In other words he might tell Papa Barrett a thing or two. Browning does have a temper, we must admit, although one must wonder how he would stand up to Mr. Barrett's temper, in his own home. No, that would not be prudent. He might better stay away if he thinks he might not be able to control his temper. So, what does Miss Barrett say in response?

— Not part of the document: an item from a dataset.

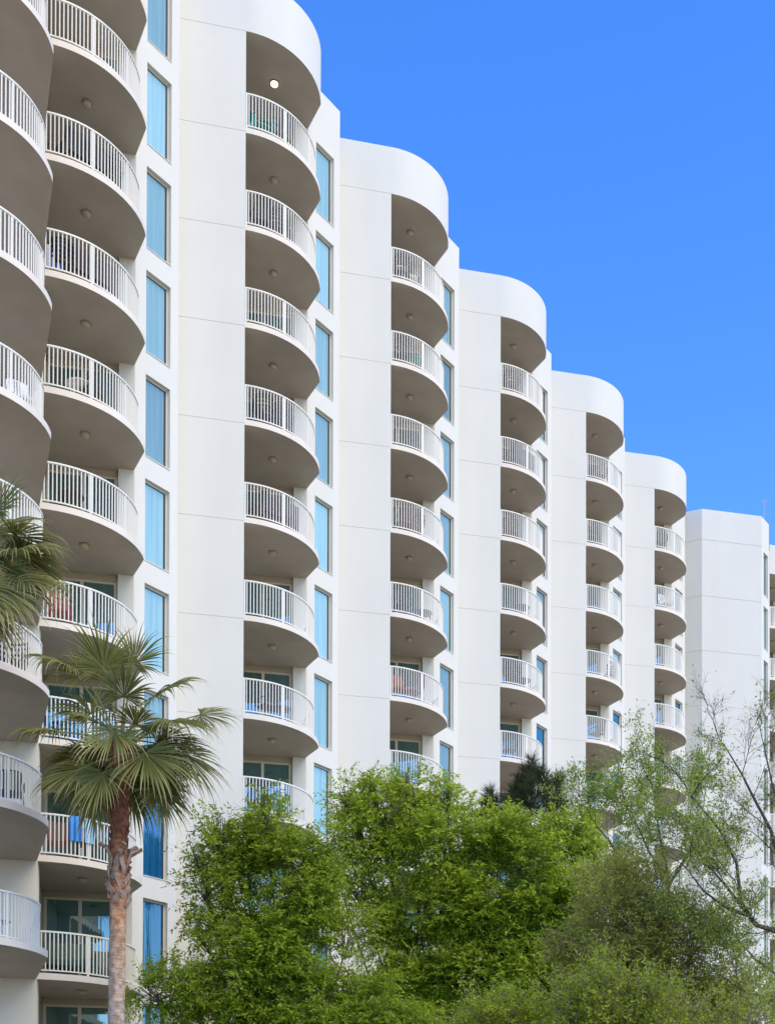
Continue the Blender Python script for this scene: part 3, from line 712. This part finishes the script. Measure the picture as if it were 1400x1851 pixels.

"Two precious letters to make amends for yesterday! & in return only just two or three words to say .. ‘yes, come.’ And I meant to have proposed to you something like what you suggest when you talk of the book & the note. If the ground is not clear at three, & Papa (above all) still in the house, you shall have a note, instead of admittance, .. & you will understand by the sign that it is wise for us not to meet. My hope & expectation are, however, that no obstacle will occur—that he will be in the city, & she at Fenton’s Hotel, engaged in some office of consolation beside her sister– I seriously exhorted her to remain there the rest of the day to wipe away the tears of the bride’s mother .. as an appendix to the breakfast:—oh, & seriously I thought she ought to stay,—as well as seriously wishing it. And thus, altogether, we shall probably have open ground where it is desirable. If not, the note!–
For the rest, dearest, do not exaggerate to yourself my report of what passed on saturday. It was an unpleasant impression, & that is all, .. & nothing, I believe, has been thought of it since. Once before, remember, your apparition made an unpleasant impression, which was perfectly transitory then as now. Now as then, do not suffer such things to vex you beyond their due import. There will be no coming back, no directions to servants, nothing of the sort– Only it would not do to deepen saturday’s impression with tomorrow’s—we must be prudent a little."

They were prudent. According to Browning's note on the envelope of this letter he stayed from 3pm to 4 1/4pm.

"And you see me, my prophet, sent to Sussex or Devonshire, in a flash of lightning? That is your presentiment, do you say? Well! Sussex is possible, Kent is not impossible– This house, .. vox populi clamat [the people cry out],—wants cleaning, painting, papering—the inhabitants thereof, too, cry aloud for fresh air. Nevertheless, summer after summer, there have been the same reasons for going, & nobody goes. We shall see–"

She returns to the subject of his continued freedom when they marry:

"So, till tomorrow! Dear, dearest! you are always best—to justify the dearest, I suppose! I remember your having said before some of this .. which, never could I forget, having once heard. But think how Alfred the king divided his days—& how Solomon the king would tell you of “a time” for sitting with me. ‘Bid me .. not .. discourse’ however—we shall both know what is right presently—& I in the meanwhile perfectly do know that I could not consent to your shutting yourself up for my sake—no, indeed!
Shall I fail to you? Could I? Could it be needful for me to say “I will not fail”. Your own, I am."

She is batting .500 with this letter. She is certainly correct that she will allow him his freedom when they are married and that he will eventually claim it as her health begins to keep her in more and more. But she is wrong to doubt that the Barrett's will be leaving Wimpole Street to give it a good scrubbing. Browning was once again prescient about matters Barrett.